Trump’s 2024 announcement speech makes no mention of climate change, but he did talk a lot about energy policy and “energy dominance,” a term his administration used often. Unlike 2016, when his outlandish claims about China were on the fringe of Republican viewpoints, this terminology became commonplace among GOP politicians and right-wing think tanks like the Heritage Foundation. Many of the talking points he laid out in this initial speech—that the Biden administration is driving up energy costs, that under GOP control America could achieve “energy independence”—are things that the GOP as a larger party is also repeating throughout the energy crisis. In other words, when it comes to climate change and energy policy, Trump’s speech is almost boring, routine—a far cry from his kookiness in 2016.

Will anyone be facing off against him? Of the potential field, Ron DeSantis—who is being floated as an early front runner, and the strongest challenger to Trump—is probably also the one with the strongest environmental record, at least at first glance. As the governor of Florida since 2019, DeSantis has had to directly contend with the impacts of climate change, and has in some ways responded aggressively, establishing a fund to help local communities adapt to and resist sea level rise in Florida. He has also made promises to oppose offshore drilling, and vetoed some bad anti-renewables policies; by Trumpian standards, DeSantis is practically Bill McKibben.
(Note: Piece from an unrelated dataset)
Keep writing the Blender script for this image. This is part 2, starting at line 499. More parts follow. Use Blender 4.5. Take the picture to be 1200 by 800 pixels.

In some lights, DeSantis truly does look like the future of the Republican party: seemingly accepting that some climate change is happening and putting real resources towards mitigation and fixing some of the most egregious pollution issues. (These moves earned him praise for “go[ing] bold on climate change” back in 2019 from the Orlando Sun-Sentinel.)

Any president, some would argue, who accepts the reality of climate change and who is committed to some solutions is better than one who outright denies it. But as I’ve written before, the seeming tack towards reality from the right in recent years is nothing more than a smokescreen to allow the GOP to continue doing nothing on the causes of climate change. Outright climate denial was, after all, overwhelmingly funded and supported by oil and gas interests; those same interests have largely pivoted towards “solutions” that help them keep producing fossil fuels while portraying themselves to the general public as working to address climate change and help with the energy transition. It makes sense that the politicians they keep funding would adopt this attitude.

And for all his seemingly pro-environmental viewpoints, DeSantis seems distinctly uninterested in addressing the causes of the sea level rise. He has proclaimed that he is “not in the pews of the church of the global warming leftists,” and signed a law last year forbidding Floridian cities from totally phasing out the use of fossil fuels. He has also used similar language to Trump when it comes to fossil fuels, blasting the Biden administration for failing to “unleash American energy” by crippling domestic oil and gas—a common right-wing talking point that also happens to be extremely wrong.

The dangerous thing about Republicans moving past denial and into this faux acceptance is that it’s much harder to respond to on the campaign trail. For the past decade, calling out and shaming climate deniers in the GOP has been a strategy on the left. Yet it seems that Democrats haven’t adequately developed an appropriate response to a DeSantis-esque candidate, who may be able to trot out climate bona fides while claiming to be concerned about “energy independence.” Acknowledging that climate change is a reality while making no moves to address its core issues is barely better than flat-out denial. In fact, refusing to see that we need to phase out fossil fuels is, in and of itself, an anti-science stance. But given how Democrats themselves have only been able to pass a climate bill this year, it’s hard to see a way for them to rally enough in time to fight back against a candidate more nuanced on climate than a flat-out denier.

In the end, if the GOP manages to get its candidate in office, it won’t matter if we’ve labeled one a denier and one more reasonable on climate, or if one has put money towards sea level rise while another has drawn on a hurricane map in Sharpie. When it comes to the planet, both of their presidencies will likely be extremely similar: working to take any guardrails off for the fossil fuel industry’s continued expansion, in service of the same dark money forces that are also propelling the party’s march towards fascism. And a “moderate” like DeSantis may prove trickier to resist on his way into office.